-- Begin --
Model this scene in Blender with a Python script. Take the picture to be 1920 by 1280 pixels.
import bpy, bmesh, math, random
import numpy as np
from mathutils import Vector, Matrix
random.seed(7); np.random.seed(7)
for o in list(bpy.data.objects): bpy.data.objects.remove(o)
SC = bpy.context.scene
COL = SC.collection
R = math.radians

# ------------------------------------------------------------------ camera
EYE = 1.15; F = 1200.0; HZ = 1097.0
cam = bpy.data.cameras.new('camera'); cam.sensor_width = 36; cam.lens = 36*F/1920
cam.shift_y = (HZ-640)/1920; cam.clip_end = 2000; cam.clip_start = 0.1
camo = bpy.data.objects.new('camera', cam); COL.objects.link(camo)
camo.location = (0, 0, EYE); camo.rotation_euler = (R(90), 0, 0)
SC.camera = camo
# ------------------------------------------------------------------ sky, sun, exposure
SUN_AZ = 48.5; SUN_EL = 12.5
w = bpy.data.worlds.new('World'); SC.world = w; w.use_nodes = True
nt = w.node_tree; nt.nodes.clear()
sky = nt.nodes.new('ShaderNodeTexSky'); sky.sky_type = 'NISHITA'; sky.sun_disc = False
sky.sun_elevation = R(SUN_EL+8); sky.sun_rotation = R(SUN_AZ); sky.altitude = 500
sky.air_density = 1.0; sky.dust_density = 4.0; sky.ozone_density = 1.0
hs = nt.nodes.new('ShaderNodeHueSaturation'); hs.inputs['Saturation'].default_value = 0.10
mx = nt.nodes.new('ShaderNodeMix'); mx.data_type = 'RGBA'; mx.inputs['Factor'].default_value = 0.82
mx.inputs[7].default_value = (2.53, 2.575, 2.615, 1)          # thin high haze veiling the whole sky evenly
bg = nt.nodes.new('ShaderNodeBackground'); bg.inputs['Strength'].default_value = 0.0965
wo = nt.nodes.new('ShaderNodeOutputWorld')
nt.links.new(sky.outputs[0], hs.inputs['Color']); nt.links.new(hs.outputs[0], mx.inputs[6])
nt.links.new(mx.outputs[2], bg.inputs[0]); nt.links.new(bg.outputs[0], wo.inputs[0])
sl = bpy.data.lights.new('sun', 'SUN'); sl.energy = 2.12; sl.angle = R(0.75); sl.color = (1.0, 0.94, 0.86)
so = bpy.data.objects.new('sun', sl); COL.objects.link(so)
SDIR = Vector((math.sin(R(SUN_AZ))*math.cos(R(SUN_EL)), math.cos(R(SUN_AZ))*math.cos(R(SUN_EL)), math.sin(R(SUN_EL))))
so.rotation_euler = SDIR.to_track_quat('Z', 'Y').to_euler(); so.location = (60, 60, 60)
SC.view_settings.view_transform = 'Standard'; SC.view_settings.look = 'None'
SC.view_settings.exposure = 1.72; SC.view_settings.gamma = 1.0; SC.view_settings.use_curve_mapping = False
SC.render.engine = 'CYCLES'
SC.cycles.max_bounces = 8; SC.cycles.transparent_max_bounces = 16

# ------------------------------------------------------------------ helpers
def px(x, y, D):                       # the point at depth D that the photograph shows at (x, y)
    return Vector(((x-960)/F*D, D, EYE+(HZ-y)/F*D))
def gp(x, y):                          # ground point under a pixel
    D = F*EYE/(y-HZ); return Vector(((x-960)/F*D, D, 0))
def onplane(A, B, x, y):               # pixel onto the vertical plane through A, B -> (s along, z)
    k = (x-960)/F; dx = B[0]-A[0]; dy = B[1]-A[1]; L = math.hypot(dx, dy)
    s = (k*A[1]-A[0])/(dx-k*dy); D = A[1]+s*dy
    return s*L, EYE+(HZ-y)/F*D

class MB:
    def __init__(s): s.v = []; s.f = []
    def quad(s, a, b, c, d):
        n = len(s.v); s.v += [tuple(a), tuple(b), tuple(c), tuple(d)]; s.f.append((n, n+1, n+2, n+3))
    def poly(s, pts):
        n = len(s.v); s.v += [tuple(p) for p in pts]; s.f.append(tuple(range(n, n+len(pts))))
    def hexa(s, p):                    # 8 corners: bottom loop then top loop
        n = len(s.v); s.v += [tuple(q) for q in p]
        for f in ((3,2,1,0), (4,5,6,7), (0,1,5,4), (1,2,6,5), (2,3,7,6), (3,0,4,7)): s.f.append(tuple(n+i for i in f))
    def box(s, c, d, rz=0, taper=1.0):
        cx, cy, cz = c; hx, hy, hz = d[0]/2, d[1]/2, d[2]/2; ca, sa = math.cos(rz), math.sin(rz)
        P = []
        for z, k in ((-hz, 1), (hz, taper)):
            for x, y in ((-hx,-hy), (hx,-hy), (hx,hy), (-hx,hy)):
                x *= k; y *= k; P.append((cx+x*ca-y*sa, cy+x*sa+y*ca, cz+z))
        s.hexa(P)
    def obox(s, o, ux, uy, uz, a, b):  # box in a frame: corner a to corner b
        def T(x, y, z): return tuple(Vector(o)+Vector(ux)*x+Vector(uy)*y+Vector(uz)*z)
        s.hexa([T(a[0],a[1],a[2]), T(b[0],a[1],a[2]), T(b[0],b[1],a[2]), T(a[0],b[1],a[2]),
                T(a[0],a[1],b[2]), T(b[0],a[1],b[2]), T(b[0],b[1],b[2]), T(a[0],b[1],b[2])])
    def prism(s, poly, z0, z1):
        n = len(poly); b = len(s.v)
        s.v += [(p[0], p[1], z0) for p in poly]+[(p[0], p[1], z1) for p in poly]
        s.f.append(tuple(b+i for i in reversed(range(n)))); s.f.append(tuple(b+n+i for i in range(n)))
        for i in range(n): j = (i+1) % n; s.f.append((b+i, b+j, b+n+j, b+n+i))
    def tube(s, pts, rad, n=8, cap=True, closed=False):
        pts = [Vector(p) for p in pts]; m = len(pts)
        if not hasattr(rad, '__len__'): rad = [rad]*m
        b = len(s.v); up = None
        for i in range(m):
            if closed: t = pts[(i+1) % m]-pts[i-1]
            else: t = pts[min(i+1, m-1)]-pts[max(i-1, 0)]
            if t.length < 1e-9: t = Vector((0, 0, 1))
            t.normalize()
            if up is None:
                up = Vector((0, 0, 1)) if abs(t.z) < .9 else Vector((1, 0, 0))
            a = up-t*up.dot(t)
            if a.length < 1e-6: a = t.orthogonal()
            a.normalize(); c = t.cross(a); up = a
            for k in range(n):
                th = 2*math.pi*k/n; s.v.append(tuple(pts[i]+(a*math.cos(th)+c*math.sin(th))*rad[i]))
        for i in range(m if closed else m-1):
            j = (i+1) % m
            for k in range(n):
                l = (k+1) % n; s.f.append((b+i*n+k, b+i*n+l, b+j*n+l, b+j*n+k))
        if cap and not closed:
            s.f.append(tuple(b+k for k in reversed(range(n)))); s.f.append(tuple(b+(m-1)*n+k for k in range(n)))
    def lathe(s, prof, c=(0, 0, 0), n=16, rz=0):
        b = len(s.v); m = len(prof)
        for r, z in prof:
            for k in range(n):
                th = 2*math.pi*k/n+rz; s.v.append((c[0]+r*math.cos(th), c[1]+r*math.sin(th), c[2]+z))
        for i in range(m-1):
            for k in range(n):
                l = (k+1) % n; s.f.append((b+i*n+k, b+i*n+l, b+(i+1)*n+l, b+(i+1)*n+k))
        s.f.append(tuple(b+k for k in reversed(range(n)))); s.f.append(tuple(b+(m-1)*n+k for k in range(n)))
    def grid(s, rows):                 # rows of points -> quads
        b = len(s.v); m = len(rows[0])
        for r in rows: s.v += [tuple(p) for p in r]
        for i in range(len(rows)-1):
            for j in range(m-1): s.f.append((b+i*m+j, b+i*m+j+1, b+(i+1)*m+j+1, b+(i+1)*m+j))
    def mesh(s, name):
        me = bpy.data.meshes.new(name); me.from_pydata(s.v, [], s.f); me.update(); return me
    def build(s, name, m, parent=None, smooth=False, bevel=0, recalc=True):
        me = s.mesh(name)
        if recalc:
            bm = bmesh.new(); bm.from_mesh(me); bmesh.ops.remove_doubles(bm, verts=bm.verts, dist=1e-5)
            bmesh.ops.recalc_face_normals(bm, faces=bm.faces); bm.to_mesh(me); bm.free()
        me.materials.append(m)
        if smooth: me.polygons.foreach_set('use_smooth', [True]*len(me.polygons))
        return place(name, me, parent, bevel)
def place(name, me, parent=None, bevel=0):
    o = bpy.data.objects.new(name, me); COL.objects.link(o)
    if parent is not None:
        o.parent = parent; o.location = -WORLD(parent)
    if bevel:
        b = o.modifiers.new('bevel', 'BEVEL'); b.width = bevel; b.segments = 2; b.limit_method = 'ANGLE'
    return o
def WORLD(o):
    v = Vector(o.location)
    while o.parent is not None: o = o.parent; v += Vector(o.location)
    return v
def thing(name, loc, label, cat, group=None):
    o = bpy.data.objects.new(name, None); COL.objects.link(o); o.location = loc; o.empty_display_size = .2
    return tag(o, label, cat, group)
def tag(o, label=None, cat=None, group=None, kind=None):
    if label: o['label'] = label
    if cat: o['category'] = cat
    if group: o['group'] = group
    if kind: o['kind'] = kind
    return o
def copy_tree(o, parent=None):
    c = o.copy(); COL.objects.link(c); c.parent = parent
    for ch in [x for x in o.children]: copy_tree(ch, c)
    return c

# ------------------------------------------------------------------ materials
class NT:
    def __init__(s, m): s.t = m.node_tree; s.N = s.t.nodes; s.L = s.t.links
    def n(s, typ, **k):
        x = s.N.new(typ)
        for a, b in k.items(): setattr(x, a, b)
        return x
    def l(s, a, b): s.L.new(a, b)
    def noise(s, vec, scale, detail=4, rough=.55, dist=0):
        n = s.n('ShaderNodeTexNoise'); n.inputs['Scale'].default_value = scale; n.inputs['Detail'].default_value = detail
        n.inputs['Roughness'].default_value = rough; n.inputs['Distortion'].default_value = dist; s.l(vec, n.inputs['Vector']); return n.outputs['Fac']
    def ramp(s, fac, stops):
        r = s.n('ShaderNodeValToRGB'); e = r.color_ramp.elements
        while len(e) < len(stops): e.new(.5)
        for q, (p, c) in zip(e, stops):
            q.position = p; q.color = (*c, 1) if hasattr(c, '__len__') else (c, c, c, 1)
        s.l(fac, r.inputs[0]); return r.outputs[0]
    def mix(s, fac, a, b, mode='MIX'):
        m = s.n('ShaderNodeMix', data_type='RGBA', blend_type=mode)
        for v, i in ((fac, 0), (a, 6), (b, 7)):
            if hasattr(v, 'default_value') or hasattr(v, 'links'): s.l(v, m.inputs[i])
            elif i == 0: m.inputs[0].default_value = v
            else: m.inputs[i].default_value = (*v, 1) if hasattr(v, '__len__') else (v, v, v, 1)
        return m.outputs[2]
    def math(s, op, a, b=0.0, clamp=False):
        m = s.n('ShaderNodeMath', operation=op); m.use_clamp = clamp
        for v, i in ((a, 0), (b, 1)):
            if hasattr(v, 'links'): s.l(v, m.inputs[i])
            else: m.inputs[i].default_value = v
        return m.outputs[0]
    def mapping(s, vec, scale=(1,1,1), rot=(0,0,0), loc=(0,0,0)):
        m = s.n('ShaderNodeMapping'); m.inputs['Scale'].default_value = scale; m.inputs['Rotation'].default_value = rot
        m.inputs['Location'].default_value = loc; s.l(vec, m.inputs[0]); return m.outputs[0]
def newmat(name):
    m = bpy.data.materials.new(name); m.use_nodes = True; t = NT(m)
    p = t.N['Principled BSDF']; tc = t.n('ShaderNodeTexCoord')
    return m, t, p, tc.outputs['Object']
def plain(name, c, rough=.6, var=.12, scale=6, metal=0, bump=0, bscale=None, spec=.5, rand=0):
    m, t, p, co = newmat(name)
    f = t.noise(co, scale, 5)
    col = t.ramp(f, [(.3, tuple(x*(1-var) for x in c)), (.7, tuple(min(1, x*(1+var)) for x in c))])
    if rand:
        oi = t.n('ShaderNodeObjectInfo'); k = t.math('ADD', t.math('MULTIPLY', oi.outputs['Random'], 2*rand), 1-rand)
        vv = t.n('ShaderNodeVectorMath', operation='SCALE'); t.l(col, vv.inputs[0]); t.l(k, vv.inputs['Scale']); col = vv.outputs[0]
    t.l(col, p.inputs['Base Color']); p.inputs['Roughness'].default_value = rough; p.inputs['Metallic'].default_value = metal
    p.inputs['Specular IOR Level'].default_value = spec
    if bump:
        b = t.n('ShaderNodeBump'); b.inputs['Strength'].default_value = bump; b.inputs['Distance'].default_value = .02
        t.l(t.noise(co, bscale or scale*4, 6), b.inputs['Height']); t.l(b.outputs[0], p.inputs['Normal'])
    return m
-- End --
-- Begin --
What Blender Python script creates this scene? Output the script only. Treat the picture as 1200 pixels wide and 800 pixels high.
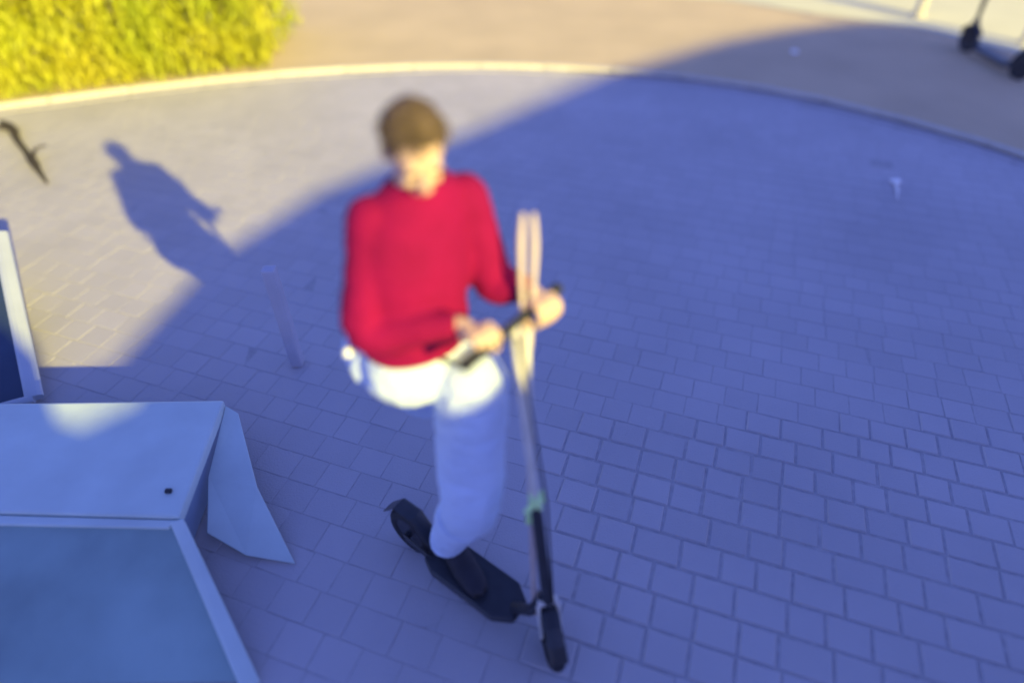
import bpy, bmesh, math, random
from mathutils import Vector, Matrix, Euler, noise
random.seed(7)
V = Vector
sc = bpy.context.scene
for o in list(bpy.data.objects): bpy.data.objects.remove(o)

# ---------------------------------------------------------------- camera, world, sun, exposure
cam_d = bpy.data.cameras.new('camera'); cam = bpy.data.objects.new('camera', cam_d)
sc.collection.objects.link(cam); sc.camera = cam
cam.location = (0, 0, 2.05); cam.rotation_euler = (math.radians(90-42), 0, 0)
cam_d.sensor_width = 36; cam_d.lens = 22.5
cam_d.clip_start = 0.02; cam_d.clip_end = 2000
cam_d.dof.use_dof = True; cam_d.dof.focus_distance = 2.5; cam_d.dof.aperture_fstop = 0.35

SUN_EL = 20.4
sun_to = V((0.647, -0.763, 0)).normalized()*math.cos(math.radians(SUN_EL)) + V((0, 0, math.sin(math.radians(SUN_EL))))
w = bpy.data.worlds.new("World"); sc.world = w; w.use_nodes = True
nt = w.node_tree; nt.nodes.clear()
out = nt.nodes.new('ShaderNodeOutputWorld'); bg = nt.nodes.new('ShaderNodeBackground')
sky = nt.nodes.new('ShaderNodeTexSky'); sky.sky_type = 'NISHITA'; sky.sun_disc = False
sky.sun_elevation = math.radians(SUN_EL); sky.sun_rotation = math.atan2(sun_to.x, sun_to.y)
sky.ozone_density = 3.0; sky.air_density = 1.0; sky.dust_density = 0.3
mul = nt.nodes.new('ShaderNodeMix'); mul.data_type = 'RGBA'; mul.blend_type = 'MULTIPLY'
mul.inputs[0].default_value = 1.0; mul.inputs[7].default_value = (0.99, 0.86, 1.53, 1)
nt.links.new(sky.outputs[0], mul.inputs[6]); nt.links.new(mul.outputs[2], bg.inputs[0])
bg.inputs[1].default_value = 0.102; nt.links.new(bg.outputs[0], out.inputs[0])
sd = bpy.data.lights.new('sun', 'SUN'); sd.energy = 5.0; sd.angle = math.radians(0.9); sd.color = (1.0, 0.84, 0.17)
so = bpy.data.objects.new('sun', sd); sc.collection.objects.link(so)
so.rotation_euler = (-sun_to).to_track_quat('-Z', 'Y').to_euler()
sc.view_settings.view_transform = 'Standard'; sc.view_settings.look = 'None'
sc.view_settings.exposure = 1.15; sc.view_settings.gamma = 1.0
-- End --
WORK TO DO:
Repeat only the lines running from "What Blender Python" to "cam_d.dof.use_dof = True;", ends included, and leave the pictures out.

WRITTEN ANSWER:
What Blender Python script creates this scene? Output the script only. Treat the picture as 1200 pixels wide and 800 pixels high.
import bpy, bmesh, math, random
from mathutils import Vector, Matrix, Euler, noise
random.seed(7)
V = Vector
sc = bpy.context.scene
for o in list(bpy.data.objects): bpy.data.objects.remove(o)

# ---------------------------------------------------------------- camera, world, sun, exposure
cam_d = bpy.data.cameras.new('camera'); cam = bpy.data.objects.new('camera', cam_d)
sc.collection.objects.link(cam); sc.camera = cam
cam.location = (0, 0, 2.05); cam.rotation_euler = (math.radians(90-42), 0, 0)
cam_d.sensor_width = 36; cam_d.lens = 22.5
cam_d.clip_start = 0.02; cam_d.clip_end = 2000
cam_d.dof.use_dof = True; cam_d.dof.focus_distance = 2.5; cam_d.dof.aperture_fstop = 0.35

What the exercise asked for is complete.